海が走るエンドロール、ブルーピリオド、A子さんの恋人……人気漫画から“創作と海”の関係を考える
『A子さんの恋人』
美術大学時代の同級生たちの日常が描かれる『A子さんの恋人』。タイトルにもあるように30歳を目前に控えた漫画家・英子の恋愛事情が物語の軸となっているのだが、美術大学を卒業したキャラクターそれぞれの生き様が描かれる。
本作において美術大学に進学し創作の道を志した彼ら彼女らを語るなかで「海」は用いられる。漫画家やデザイナーとして働く人物は海を泳ぐ者として、創作活動に見切りをつけ予備校講師や販売員として働く人物は波打ち際で彼女たちを眺めるかのように描かれる。
創作活動をつづける人物を海の世界で描いている点は『海が走るエンドロール』と重なるし、作中で自分を見失った人物たちを溺れているかのように描いている点は『ブルーピリオド』とも重なる。
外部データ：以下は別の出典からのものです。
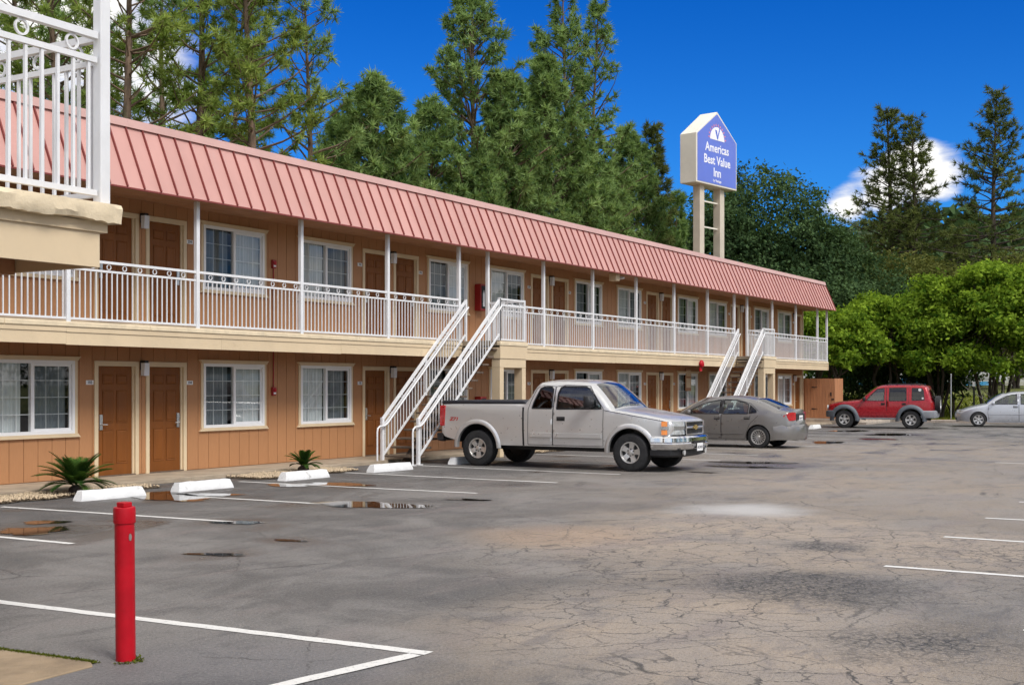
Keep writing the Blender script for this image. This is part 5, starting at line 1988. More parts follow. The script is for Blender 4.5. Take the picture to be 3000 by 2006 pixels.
# front end
fp = [(2.40, 0.935), (2.56, 0.915), (2.66, 0.87), (2.74, 0.76), (2.80, 0.55), (2.83, 0.30), (2.84, 0.0)]
bp_ = [(2.33, 0.955), (2.55, 0.95), (2.70, 0.91), (2.80, 0.80), (2.88, 0.58), (2.92, 0.30), (2.93, 0.0)]
bm_ = sweep(bp_, [(-0.08, 0.46), (0.015, 0.465), (0.045, 0.52), (0.05, 0.58), (0.035, 0.60), (0.055, 0.62), (0.05, 0.70), (0.01, 0.735), (-0.08, 0.735)], 'front_bumper', m_chrome, tr_, 35)
sweep([(2.30, 0.94), (2.55, 0.93), (2.70, 0.88), (2.82, 0.55), (2.86, 0.0)], [(-0.10, 0.30), (0.02, 0.34), (0.03, 0.455), (-0.10, 0.455)], 'front_valance', m_black, tr_)
for y in (0.56, -0.56):
    MB().lathe([(0.02, 0.0), (0.05, 0.02), (0.055, 0.05)], 16, 'x', (2.84, y, 0.40)).build('fog_lamp', m_lensclear, bm_, smooth=40)
MB().box(2.955, 2.985, -0.30, 0.30, 0.575, 0.635).build('bumper_slot', m_black, bm_)
# grille: chrome surround, dark mesh, bar with gold badge
gx = 2.862
gs = MB().box(gx - 0.10, gx + 0.02, -0.43, 0.43, 0.745, 0.775).box(gx - 0.13, gx + 0.01, -0.46, 0.46, 1.005, 1.035).prism([(-0.43, 0.745), (-0.40, 0.745), (-0.43, 1.035), (-0.46, 1.035)], 'x', gx - 0.12, gx + 0.012).prism([(0.43, 0.745), (0.40, 0.745), (0.43, 1.035), (0.46, 1.035)], 'x', gx - 0.12, gx + 0.012)
gr = gs.build('grille', m_chrome, tr_, bevel=0.006)
MB().box(gx - 0.09, gx - 0.03, -0.44, 0.44, 0.77, 1.01).build('grille_mesh', m_black, gr)
MB().box(gx - 0.04, gx + 0.028, -0.42, 0.42, 0.875, 0.925).build('grille_bar', m_chrome, gr, bevel=0.012)
MB().prism([(-0.11, 0.885), (-0.045, 0.885), (-0.035, 0.855), (0.045, 0.855), (0.05, 0.885), (0.11, 0.885), (0.12, 0.925), (0.05, 0.925), (0.045, 0.955), (-0.045, 0.955), (-0.05, 0.925), (-0.12, 0.925)], 'x', gx + 0.022, gx + 0.042).build('badge', m_gold, gr)
for sd in (1, -1):
    hp = [(2.80, 0.47 * sd), (2.76, 0.66 * sd), (2.69, 0.80 * sd), (2.63, 0.865 * sd)]
    ap = [(2.63, 0.866 * sd), (2.57, 0.90 * sd), (2.53, 0.915 * sd)]
    for z0, z1 in ((0.935, 1.035), (0.765, 0.865)):
        a_ = sweep(hp, [(-0.03, z0), (0.052, z0), (0.042, z1), (-0.03, z1)], 'headlight', m_lensclear, tr_, 30, mirror=False)
        sweep(ap, [(-0.03, z0), (0.052, z0), (0.042, z1), (-0.03, z1)], 'turn_signal', m_amber, tr_, 30, mirror=False)
    sweep(hp + ap[1:], [(-0.03, 0.868), (0.052, 0.868), (0.052, 0.932), (-0.03, 0.932)], 'headlight_bar', m_chrome, tr_, 30, mirror=False)
    MB().box(-2.845, -2.70, sd * 0.90 - 0.075, sd * 0.90 + 0.07, 0.86, 1.32).build('tail_light', m_redlens, tr_, bevel=0.012)
plate(bm_, 2.99, 0.50, 1, '6KZ4823')
sweep([(-2.75, 0.93), (-2.92, 0.91), (-2.97, 0.80), (-2.97, 0.0)], [(-0.05, 0.52), (0.03, 0.55), (0.03, 0.70), (-0.05, 0.70)], 'rear_bumper', m_black, tr_)
for sd in (-1, 1):
    me = text_mesh('Z71', 0.105, m_redlens, 0.002, scale_x=1.3, bold=0.004, shear=0.25)
    link('decal', me, tr_, (-2.46, sd * (car.base_hw(-2.46, 1.02) + 0.004), 1.02), (R(90), 0, 0 if sd < 0 else R(180)))
MB().box(-2.6, 2.3, -0.45, 0.45, 0.36, 0.50).build('chassis', m_black, tr_)
MB().tube([(-1.85, -0.8, 0.39), (-1.85, 0.8, 0.39)], 0.06, 10).build('axle', m_black, tr_)
MB().tube([(1.85, -0.8, 0.39), (1.85, 0.8, 0.39)], 0.05, 10).build('axle', m_black, tr_)
cabin(tr_, 1.30, -0.55, (0.35, -0.28), 0.60, 0.80, 0.86, belt=1.20)
for y0 in (0.10, -0.55):
    MB().tube([(1.44, y0, 1.29), (1.36, y0 + 0.28, 1.365), (1.33, y0 + 0.50, 1.405)], 0.011, 6).build('wiper', m_black, tr_)

# ---- grey sedan
sd_ = thing('sedan', 'warm grey sedan parked nose in beyond the pickup truck', 'car', (34.93, -4.80, 0.0), R(90), 'parked sedans')
spec = dict(hw=0.875, belt=0.95, tumble=0.34, tumble2=0.28, bulge=0.035, zb=0.62, ftaper=(1.2, 0.24), rtaper=(-1.5, 0.16), xf=2.27, xr=-2.25, r=0.085,
            crown=dict(front=0.20, hood=0.06, windshield=0.14, roof=0.04, rear_window=0.10, deck=0.05, rear=0.10),
            bottom=[(-2.13, 0.27), (-1.76, 0.22), ('arch', -1.35, 0.315, 0.355, 0.22), (-0.97, 0.20), (0.97, 0.20), ('arch', 1.35, 0.315, 0.355, 0.22), (1.76, 0.21), (2.18, 0.26)],
            top=[('front', [(2.18, 0.26), (2.25, 0.40), (2.26, 0.52), (2.18, 0.66)]), ('hood', [(2.18, 0.66), (1.8, 0.80), (1.4, 0.885), (1.12, 0.935)]), ('windshield', [(1.12, 0.935), (0.75, 1.14), (0.30, 1.335)]),
                 ('roof', [(0.30, 1.335), (0.0, 1.405), (-0.45, 1.435), (-0.9, 1.405), (-1.22, 1.34)]), ('rear_window', [(-1.22, 1.34), (-1.55, 1.215), (-1.86, 1.075)]), ('deck', [(-1.86, 1.075), (-2.05, 1.05), (-2.20, 1.045)]), ('rear', [(-2.20, 1.045), (-2.19, 0.86), (-2.25, 0.66), (-2.24, 0.42), (-2.13, 0.27)])])
car = Car(sd_, spec)
fd = [(-0.245, 0.25), (0.98, 0.25), (1.02, 0.60), (0.98, 0.93), (0.30, 1.275), (-0.24, 1.375)]
rd = [(-0.96, 0.25), (-0.255, 0.25), (-0.25, 1.375), (-0.70, 1.355), (-1.10, 1.25), (-1.34, 1.05), (-1.33, 0.90), (-1.10, 0.68), (-1.0, 0.42)]
fw_ = [(-0.19, 0.955), (0.86, 0.955), (0.55, 1.125), (0.22, 1.265), (0.0, 1.325), (-0.18, 1.35)]
rw_ = [(-1.04, 0.965), (-0.30, 0.955), (-0.29, 1.355), (-0.60, 1.35), (-0.90, 1.285), (-1.04, 1.225)]
qw_ = [(-1.29, 1.0), (-1.08, 0.97), (-1.08, 1.21), (-1.20, 1.12), (-1.28, 1.06)]
car.body(m_greypaint, [fd, rd], [], {'windshield': m_screenglass, 'rear_window': m_tinted}, {})
dF = car.side_part('door', fd, m_greypaint, holes=[fw_])
dR = car.side_part('door', rd, m_greypaint, holes=[rw_, qw_])
for lp, mm in ((fw_, m_carglass), (rw_, m_carglass), (qw_, m_tinted)):
    g_ = car.side_part('window', lp, mm, off=-0.010)
    car.seam(lp, w=0.026, off=0.001, name='window_seal', parent=g_)
car.side_part('pillar_trim', [(-0.295, 0.955), (-0.185, 0.955), (-0.175, 1.35), (-0.292, 1.352)], m_black, off=0.002)
car.seam(fd, parent=dF)
car.seam(rd, parent=dR)
handle(car, dF, -0.12, 0.835, m_greypaint, 0.18)
handle(car, dR, -1.02, 0.845, m_greypaint, 0.18)
bar_on_side(car, -0.93, 0.95, 0.385, 0.415, 0.014, 'side_moulding', m_greypaint)
mirrors(car, 0.72, 1.00, m_greypaint, 0.12, 0.16, 0.12, 0.03)
put_wheels(sd_, make_wheel(0.315, 0.205, 0.215, 16, 'multi'), (1.35, -1.35), 0.315, 0.755)
cabin(sd_, 1.0, -1.3, (0.05, -0.75), 0.30, 0.42, 0.72, belt=0.90)
for sg in (1, -1):
    car_tail = [(-1.88, 0.775 * sg), (-2.06, 0.755 * sg), (-2.18, 0.69 * sg), (-2.26, 0.52 * sg), (-2.285, 0.42 * sg)]
    vs = []
    for i, (x, y) in enumerate(car_tail):
        z0, z1 = (0.735, 0.76, 0.77, 0.78, 0.80)[i], (0.80, 0.93, 1.0, 1.015, 1.0)[i]
        nrm = Vector((x + 1.5, y * 1.0)).normalized()
        vs += [(x + nrm.x * 0.02, y + nrm.y * 0.02, z0), (x + nrm.x * 0.02, y + nrm.y * 0.02, z1), (x - nrm.x * 0.05, y - nrm.y * 0.05, z1), (x - nrm.x * 0.05, y - nrm.y * 0.05, z0)]
    n_ = len(car_tail)
    fs = [(4 * i + j, 4 * i + (j + 1) % 4, 4 * i + 4 + (j + 1) % 4, 4 * i + 4 + j) for i in range(n_ - 1) for j in range(4)] + [(0, 1, 2, 3), (4 * n_ - 1, 4 * n_ - 2, 4 * n_ - 3, 4 * n_ - 4)]
    MB().add(vs, fs).build('tail_light', m_redlens, sd_, smooth=40)
    MB().lathe([(0.02, 0.0), (0.07, -0.03)], 14, 'x', (2.12, sg * 0.60, 0.62)).build('headlight', m_lensclear, sd_, smooth=40)
MB().box(-2.305, -2.24, -0.38, 0.38, 0.70, 0.98).build('plate_panel', m_black, sd_, bevel=0.02)
plate(sd_, -2.312, 0.84, -1, '5RBY917')
sweep([(-1.78, 0.835), (-2.02, 0.80), (-2.20, 0.71), (-2.33, 0.48), (-2.37, 0.0)], [(-0.06, 0.25), (0.005, 0.24), (0.028, 0.40), (0.024, 0.60), (0.0, 0.66), (-0.06, 0.66)], 'rear_bumper', m_greypaint, sd_)
MB().tube([(-2.30, -0.42, 0.24), (-2.12, -0.42, 0.24)], 0.035, 10).build('exhaust', m_black, sd_, smooth=40)

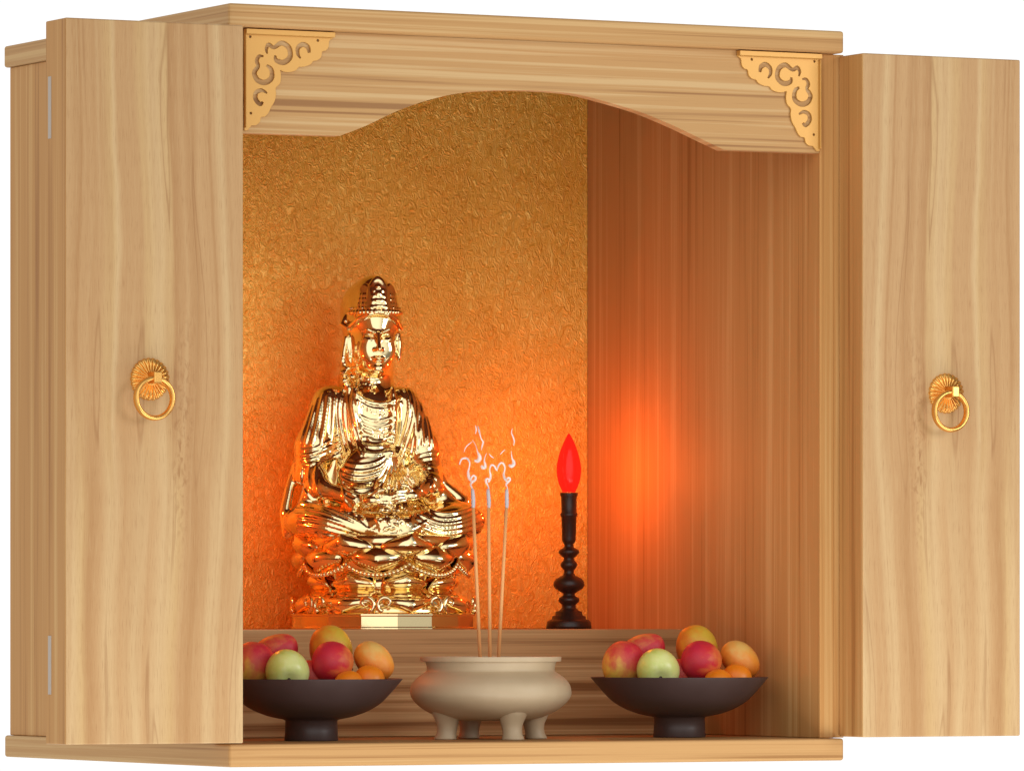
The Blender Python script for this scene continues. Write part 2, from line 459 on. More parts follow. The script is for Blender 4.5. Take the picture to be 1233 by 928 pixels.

ただ海へ出たキャラクターたちは淡々と泳いだり、浅瀬で足を取られたり、浜辺を気にしながら泳いだりなど、泳ぎ方はそれぞれに異なる。さまざまな泳ぎ方があるように、創作に向き合う姿勢も人それぞれに合ったものがあるのだろう。
海に出会い、対岸という目標を目指しながら船を出す。ときに空模様が海を荒らし、追い風や逆風が吹く。ときに溺れてしまうこともありつつ、海を渡るなかで自分の泳ぎ方を見つけていく。そんな航海のような生き方に魅力を感じたのであれば、もしかしたらあなたは“作りたい側”の人なのかもしれない。